• [Scene modeling code data]
════

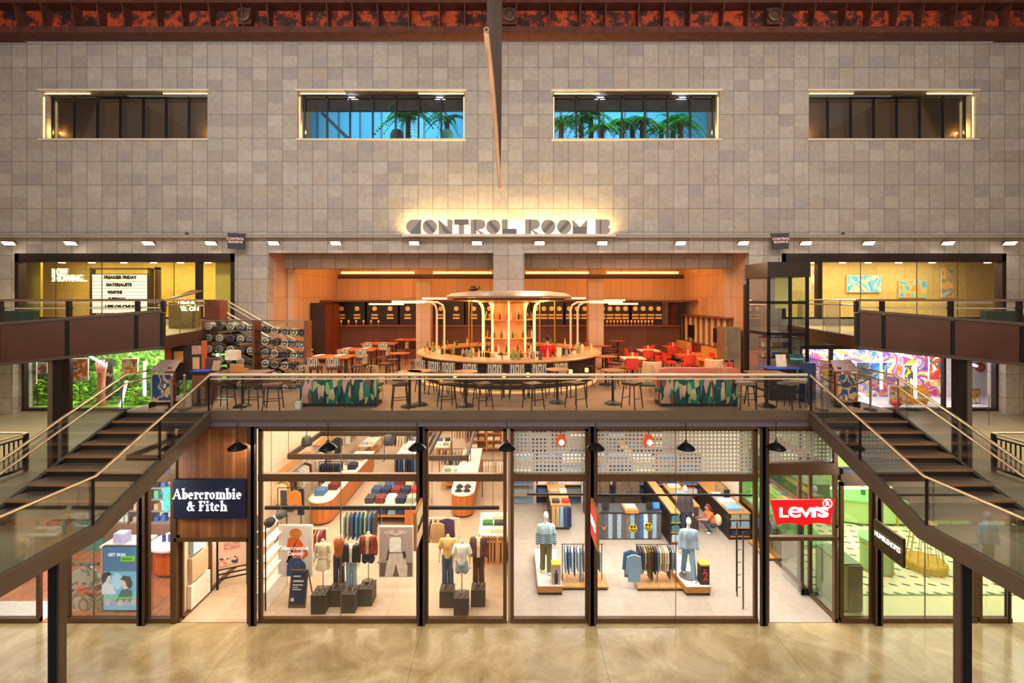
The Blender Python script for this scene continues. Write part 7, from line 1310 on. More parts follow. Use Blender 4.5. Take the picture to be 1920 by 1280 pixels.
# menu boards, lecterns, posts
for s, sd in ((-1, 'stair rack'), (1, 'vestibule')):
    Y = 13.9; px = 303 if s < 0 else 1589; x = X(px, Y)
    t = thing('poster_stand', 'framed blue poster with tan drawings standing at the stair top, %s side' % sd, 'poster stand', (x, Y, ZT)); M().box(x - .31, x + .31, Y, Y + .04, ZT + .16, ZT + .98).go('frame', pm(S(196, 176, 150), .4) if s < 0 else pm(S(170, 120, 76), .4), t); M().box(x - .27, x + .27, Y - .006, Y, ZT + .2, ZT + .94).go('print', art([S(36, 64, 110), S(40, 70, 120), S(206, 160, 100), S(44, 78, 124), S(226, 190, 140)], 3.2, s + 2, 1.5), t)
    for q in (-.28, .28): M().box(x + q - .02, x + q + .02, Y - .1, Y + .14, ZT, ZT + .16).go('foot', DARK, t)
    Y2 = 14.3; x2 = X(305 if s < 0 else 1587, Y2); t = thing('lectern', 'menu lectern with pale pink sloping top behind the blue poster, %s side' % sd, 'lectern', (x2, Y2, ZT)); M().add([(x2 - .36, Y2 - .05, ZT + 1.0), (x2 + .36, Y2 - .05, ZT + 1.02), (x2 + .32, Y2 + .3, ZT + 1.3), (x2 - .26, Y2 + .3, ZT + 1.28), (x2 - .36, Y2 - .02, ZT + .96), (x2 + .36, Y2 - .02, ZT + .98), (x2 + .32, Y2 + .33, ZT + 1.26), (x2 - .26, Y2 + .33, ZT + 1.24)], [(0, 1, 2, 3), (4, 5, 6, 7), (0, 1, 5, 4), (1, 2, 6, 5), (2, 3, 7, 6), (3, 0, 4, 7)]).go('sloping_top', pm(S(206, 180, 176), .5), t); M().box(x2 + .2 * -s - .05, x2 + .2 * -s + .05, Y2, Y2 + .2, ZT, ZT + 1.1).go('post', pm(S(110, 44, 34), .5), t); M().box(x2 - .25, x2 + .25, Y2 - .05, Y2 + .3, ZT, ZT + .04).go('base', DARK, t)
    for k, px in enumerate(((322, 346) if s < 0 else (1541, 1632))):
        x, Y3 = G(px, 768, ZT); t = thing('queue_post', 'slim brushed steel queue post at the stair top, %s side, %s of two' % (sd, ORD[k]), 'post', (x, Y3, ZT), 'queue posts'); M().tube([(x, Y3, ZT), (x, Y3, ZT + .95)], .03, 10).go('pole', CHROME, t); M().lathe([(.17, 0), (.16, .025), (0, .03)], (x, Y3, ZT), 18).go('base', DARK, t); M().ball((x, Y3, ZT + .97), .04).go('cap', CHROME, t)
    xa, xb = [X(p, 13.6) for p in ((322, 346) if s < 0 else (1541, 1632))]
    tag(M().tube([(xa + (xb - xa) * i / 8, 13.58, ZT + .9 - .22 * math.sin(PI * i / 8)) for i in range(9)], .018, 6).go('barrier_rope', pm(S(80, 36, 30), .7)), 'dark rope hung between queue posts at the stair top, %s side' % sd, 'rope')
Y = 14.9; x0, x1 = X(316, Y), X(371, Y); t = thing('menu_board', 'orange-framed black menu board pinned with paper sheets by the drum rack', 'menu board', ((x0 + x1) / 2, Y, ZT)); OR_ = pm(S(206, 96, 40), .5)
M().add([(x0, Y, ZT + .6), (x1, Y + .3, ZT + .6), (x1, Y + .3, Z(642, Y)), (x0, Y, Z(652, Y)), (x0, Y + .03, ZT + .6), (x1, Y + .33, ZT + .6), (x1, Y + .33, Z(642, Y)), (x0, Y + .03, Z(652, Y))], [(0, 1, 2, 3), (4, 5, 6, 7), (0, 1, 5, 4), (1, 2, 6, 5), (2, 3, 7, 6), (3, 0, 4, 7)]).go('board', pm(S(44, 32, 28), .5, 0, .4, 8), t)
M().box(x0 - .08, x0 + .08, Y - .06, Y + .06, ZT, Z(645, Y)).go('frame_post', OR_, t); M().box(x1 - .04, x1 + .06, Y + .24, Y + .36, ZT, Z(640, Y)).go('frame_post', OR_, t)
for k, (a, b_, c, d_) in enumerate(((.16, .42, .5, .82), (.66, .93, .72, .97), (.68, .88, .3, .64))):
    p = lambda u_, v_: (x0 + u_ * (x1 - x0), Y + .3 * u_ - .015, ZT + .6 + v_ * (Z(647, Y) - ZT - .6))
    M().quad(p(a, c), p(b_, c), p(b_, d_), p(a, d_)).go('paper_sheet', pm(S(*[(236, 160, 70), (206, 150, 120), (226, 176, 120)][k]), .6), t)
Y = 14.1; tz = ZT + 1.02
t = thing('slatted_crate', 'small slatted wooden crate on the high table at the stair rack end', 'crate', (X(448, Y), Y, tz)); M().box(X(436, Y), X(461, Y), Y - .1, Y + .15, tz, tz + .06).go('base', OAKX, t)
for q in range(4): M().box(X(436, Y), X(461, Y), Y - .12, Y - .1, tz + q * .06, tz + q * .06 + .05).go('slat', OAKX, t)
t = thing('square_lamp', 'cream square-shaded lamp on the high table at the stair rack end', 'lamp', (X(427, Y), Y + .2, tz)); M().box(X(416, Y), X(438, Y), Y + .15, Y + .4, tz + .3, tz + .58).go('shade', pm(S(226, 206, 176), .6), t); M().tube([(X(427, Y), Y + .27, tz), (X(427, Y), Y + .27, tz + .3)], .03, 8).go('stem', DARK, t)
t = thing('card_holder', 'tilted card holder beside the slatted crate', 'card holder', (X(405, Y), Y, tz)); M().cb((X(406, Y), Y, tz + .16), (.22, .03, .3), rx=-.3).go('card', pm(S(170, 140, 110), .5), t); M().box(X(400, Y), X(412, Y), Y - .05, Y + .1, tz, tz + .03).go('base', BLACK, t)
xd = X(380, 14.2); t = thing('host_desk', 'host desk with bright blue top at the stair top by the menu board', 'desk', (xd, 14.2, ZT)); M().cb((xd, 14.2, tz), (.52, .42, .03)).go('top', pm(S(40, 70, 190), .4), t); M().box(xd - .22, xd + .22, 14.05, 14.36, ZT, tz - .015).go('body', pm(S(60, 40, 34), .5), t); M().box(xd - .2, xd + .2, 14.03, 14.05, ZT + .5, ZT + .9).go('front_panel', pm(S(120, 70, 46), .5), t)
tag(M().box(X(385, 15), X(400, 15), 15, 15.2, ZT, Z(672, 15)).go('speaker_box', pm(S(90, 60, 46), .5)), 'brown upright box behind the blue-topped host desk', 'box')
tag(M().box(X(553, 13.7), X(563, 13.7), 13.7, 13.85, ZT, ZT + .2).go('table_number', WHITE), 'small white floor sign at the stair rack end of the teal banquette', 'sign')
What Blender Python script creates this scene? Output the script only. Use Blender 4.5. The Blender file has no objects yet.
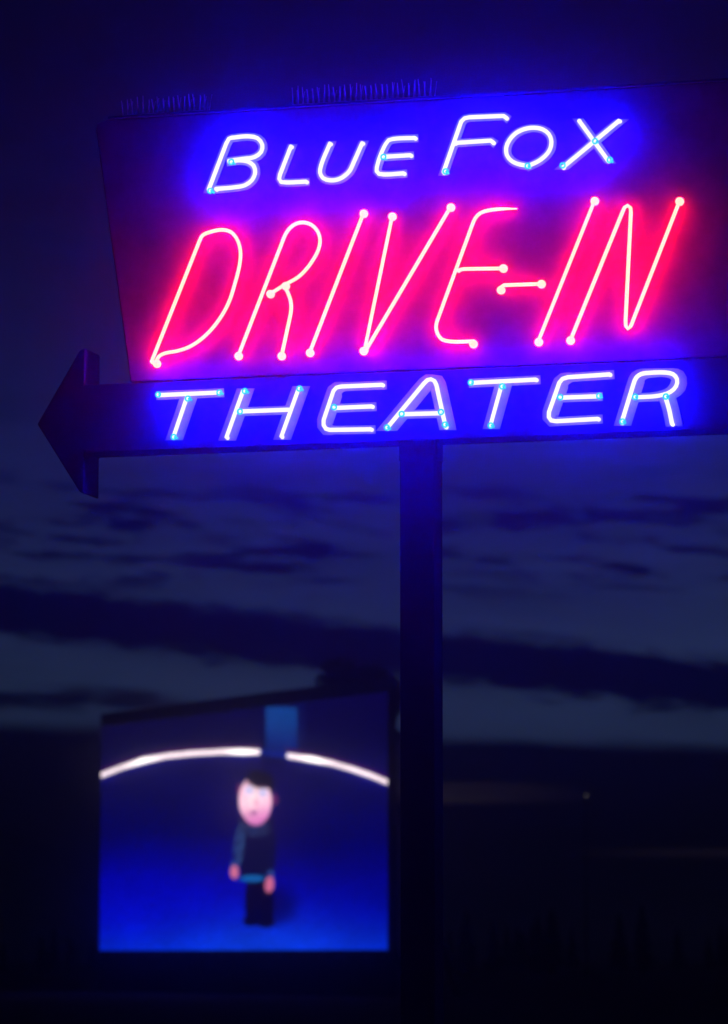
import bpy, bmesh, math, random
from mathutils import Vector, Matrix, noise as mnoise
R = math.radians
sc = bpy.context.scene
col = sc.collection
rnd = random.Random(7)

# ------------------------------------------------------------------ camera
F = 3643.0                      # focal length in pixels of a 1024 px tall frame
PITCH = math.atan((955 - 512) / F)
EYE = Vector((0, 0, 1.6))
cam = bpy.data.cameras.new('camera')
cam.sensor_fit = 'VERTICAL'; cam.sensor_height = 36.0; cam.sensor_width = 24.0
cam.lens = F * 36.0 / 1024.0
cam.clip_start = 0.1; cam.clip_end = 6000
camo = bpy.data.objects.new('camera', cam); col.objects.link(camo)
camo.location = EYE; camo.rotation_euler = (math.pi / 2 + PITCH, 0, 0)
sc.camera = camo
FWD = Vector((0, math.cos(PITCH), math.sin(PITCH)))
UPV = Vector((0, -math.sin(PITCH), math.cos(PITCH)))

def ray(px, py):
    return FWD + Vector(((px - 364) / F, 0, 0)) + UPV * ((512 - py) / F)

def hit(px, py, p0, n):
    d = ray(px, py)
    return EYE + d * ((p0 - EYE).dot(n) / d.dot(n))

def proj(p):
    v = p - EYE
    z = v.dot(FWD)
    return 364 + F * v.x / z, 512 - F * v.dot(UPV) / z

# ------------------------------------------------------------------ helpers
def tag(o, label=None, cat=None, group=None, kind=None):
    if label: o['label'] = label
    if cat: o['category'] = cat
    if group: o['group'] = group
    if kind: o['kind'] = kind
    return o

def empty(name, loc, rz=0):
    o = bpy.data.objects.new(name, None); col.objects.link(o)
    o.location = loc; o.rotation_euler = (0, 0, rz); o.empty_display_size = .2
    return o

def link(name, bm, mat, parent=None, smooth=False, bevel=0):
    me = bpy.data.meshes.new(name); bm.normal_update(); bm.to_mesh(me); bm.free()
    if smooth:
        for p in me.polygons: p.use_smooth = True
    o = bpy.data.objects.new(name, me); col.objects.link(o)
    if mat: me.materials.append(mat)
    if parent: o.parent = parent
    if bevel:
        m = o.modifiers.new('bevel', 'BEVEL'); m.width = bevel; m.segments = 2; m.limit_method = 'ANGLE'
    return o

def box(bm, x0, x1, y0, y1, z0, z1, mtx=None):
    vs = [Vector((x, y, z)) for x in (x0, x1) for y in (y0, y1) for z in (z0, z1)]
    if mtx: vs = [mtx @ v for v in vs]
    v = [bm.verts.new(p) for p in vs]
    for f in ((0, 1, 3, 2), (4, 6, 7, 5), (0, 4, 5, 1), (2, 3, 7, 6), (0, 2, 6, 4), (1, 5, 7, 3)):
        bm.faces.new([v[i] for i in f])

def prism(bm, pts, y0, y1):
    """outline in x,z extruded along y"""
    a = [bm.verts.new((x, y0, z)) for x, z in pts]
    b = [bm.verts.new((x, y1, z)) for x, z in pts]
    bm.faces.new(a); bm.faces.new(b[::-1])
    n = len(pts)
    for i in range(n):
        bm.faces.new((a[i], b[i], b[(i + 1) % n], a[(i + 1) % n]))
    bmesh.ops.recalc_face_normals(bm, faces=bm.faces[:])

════

Write down exactly what the lines above say, from the line holding "What Blender Python" through the line holding "return 364 +", and nothing more. Do not copy the pictures.

• [EXERCISE RESPONSE]
What Blender Python script creates this scene? Output the script only. Use Blender 4.5. The Blender file has no objects yet.
import bpy, bmesh, math, random
from mathutils import Vector, Matrix, noise as mnoise
R = math.radians
sc = bpy.context.scene
col = sc.collection
rnd = random.Random(7)

# ------------------------------------------------------------------ camera
F = 3643.0                      # focal length in pixels of a 1024 px tall frame
PITCH = math.atan((955 - 512) / F)
EYE = Vector((0, 0, 1.6))
cam = bpy.data.cameras.new('camera')
cam.sensor_fit = 'VERTICAL'; cam.sensor_height = 36.0; cam.sensor_width = 24.0
cam.lens = F * 36.0 / 1024.0
cam.clip_start = 0.1; cam.clip_end = 6000
camo = bpy.data.objects.new('camera', cam); col.objects.link(camo)
camo.location = EYE; camo.rotation_euler = (math.pi / 2 + PITCH, 0, 0)
sc.camera = camo
FWD = Vector((0, math.cos(PITCH), math.sin(PITCH)))
UPV = Vector((0, -math.sin(PITCH), math.cos(PITCH)))

def ray(px, py):
    return FWD + Vector(((px - 364) / F, 0, 0)) + UPV * ((512 - py) / F)

def hit(px, py, p0, n):
    d = ray(px, py)
    return EYE + d * ((p0 - EYE).dot(n) / d.dot(n))

def proj(p):
    v = p - EYE
    z = v.dot(FWD)
    return 364 + F * v.x / z, 512 - F * v.dot(UPV) / z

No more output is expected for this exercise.